The direct subsea cable route to North America, has been created through leased capacity on the AEC2 cable which Zayo is using to create this new route on its IP network.

It will avoid backhauling to global Internet hubs in London and Paris, reducing trans-Atlantic latency and delivering a better user experience.

“Cultivating an enhanced performance for our customers is at the forefront of Zayo's mission,” said Yannick Leboyer, chief operating officer - Europe at Zayo.

“The new subsea route is Zayo’s latest step towards providing fast, reliable infrastructure to connect global Internet hubs both within Europe and to the US. With the fastest transatlantic connection from Manchester, Zayo is well-positioned to handle the increasing capacity demands between these hubs, fuelling business innovation and digital transformation for our customers.”

This investment marks an additional transatlantic cable for Zayo, connecting its packet IP network between North America and Continental Europe.

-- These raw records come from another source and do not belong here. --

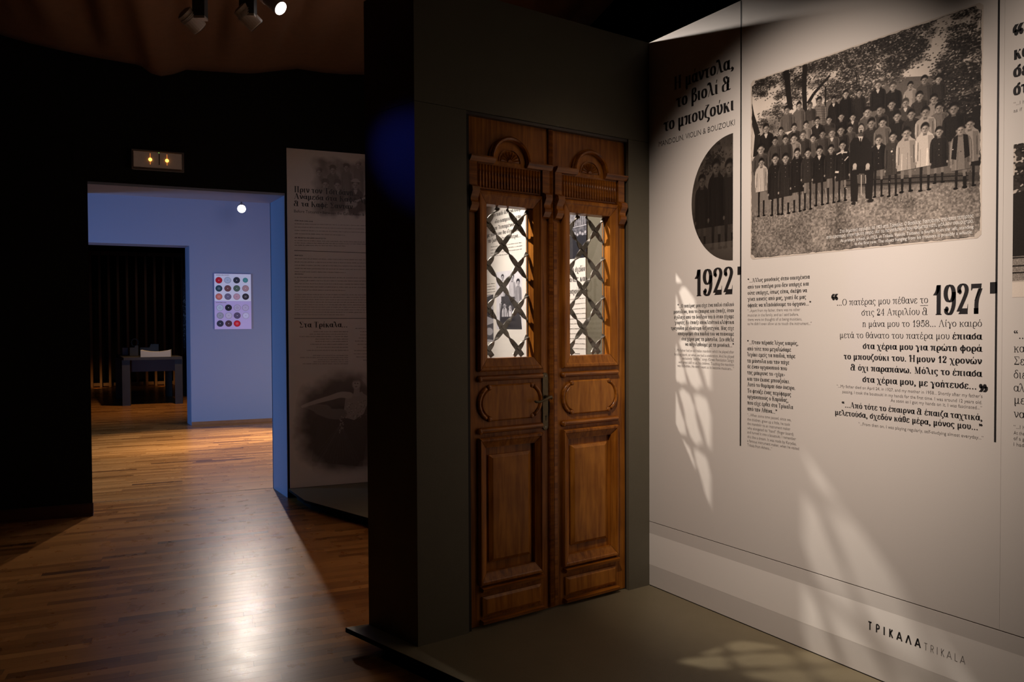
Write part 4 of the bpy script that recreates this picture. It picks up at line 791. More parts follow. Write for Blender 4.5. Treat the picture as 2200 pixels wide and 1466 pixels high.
for d in (-1, 1): cv.poly([(p[0] + d * r * .55, p[1] + r * 1.2), (p[0] + d * r * 1.6, p[1] + r * 1.6), (p[0] + d * r * 2.1, p[1] + r * 6.6), (p[0] + d * r * .95, p[1] + r * 7)], .10, tex=.05)
# the seated teacher in a suit
hx, hy = c4(1078, 500); r = rad(c4, 1078, 36)
def q4(x, y): return c4(x, y)
cv.poly([q4(1010, 585), q4(975, 640), q4(975, 850), q4(1180, 850), q4(1175, 640), q4(1135, 585)], .13, tex=.05)
cv.poly([q4(975, 850), q4(985, 1180), q4(1045, 1180), q4(1060, 920), q4(1110, 920), q4(1120, 1150), q4(1180, 1160), q4(1200, 850)], .11, tex=.05)
cv.poly([q4(1040, 930), q4(1110, 920), q4(1110, 1000), q4(1045, 1010)], .3); cv.line([q4(1080, 930), q4(1080, 1120)], 5, .65); cv.line([q4(1120, 930), q4(1120, 1010)], 5, .6)
cv.poly([q4(1050, 575), q4(1075, 640), q4(1098, 575)], .75); cv.line([q4(1074, 590), q4(1074, 660)], 6, .1)
cv.ell(hx, hy - r * .25, r * .8, r * 1.0, .14); cv.ell(hx, hy + r * .15, r * .7, r * 1.0, .62); cv.ell(hx, hy + r * .55, r * .34, r * .12, .10); cv.ell(hx, hy + r * .95, r * .3, r * .25, .15, soft=.5)
for d in (-1, 1): cv.ell(hx + d * r * .27, hy, r * .14, r * .1, .12)
for x in (1020, 1140): p = q4(x, 850); cv.ell(p[0], p[1], 11, 15, .68); [cv.line([(p[0] - 8 + k * 5, p[1] + 5), (p[0] - 11 + k * 6, p[1] + 19)], 3.4, .66) for k in range(4)]
cv.ell(*q4(1008, 1195), 13, 8, .12); cv.ell(*q4(1165, 1170), 17, 9, .12)
p = q4(905, 740); cv.line([q4(850, 742), q4(890, 722), q4(950, 722)], 7, .75); cv.line([q4(925, 800), q4(960, 760)], 6, .7); cv.line([q4(838, 905), q4(872, 905)], 10, .78)
p = c5(187, 1018); cv.ell(p[0], p[1], 5, 5, .8)
k_ = cv.a.copy(); cv.a[1:-1, 1:-1] = (k_[1:-1, 1:-1] * 4 + k_[:-2, 1:-1] + k_[2:, 1:-1] + k_[1:-1, :-2] + k_[1:-1, 2:]) / 8
# age: fading, scratches, foxed corners, torn deckle edge
cv.a = np.clip((cv.a - .1) * 1.12 + .06 + (fnoise(CW, CH, 3, 2) - .5) * .08, 0, 1)
for i in range(70): x, y = rng.rand() * CW, CH * (.55 + .45 * rng.rand()); cv.ell(x, y, 1 + rng.rand() * 2.4, 1 + rng.rand() * 1.6, random.choice([.1, .85, .8]))
e = fnoise(CW, CH, 50, 2) * 12
xx = np.arange(CW)[None, :]; d = np.minimum(np.minimum(xx, CW - 1 - xx), np.minimum(yy, CH - 1 - yy)); cv.a = np.where(d < 3 + e * .7, .82, cv.a); cv.a = np.where((d >= 3 + e * .7) & (d < 5 + e * .7), .25, cv.a)
for cx, cy in ((0, 0), (CW, 0), (0, CH), (CW, CH)):
    dd = np.hypot(xx - cx, yy - cy); cv.a = np.where(dd < 26 + e, .78, cv.a)
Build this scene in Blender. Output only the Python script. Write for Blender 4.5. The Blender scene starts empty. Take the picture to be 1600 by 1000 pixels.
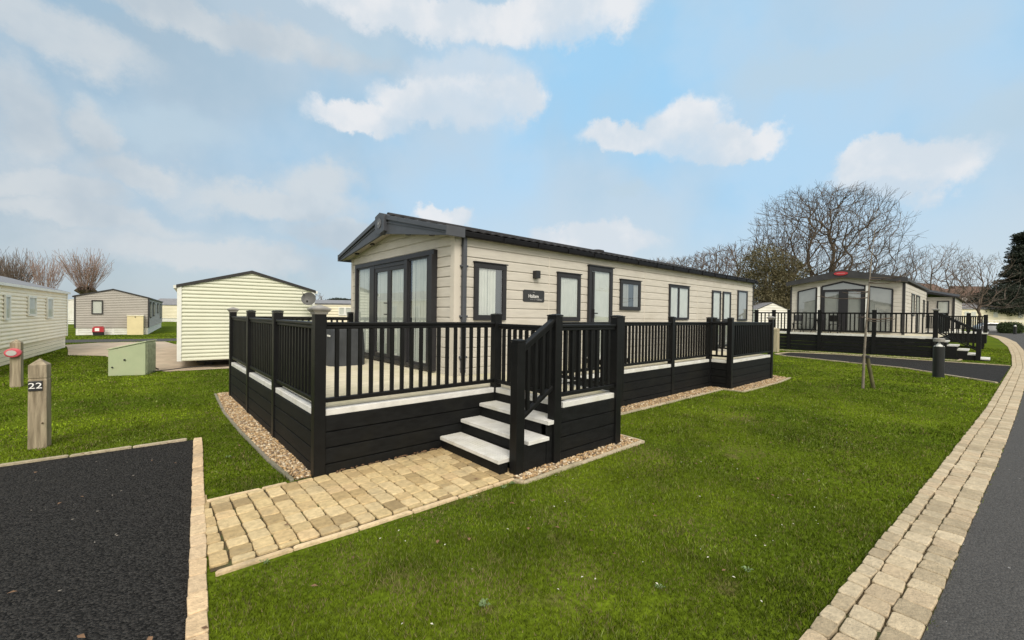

Once operational, the cable will support the growing needs of with European businesses, which is home to five of the ten largest global Internet hubs. These include the UK government's Northern Powerhouse vision for a globally connected Northern economy; a faster, Northern-based direct gateway for the Internet Exchanges in the North of England and Scotland; greater resilience and reliability in the North by upgrading the Manchester Internet gateway and using capacity from Zayo’s Zeus subsea cable, they've also added a direct route to Amsterdam.

The cable also creates a direct gateway for Manchester to attract both large enterprises and innovative new start-ups to the city; lowered latency for customers in The Netherlands as the new cable acts as an alternative path for all packet traffic in Amsterdam, by London and Paris, as well added resilience to the UK's Internet backbone by being no longer reliant on London.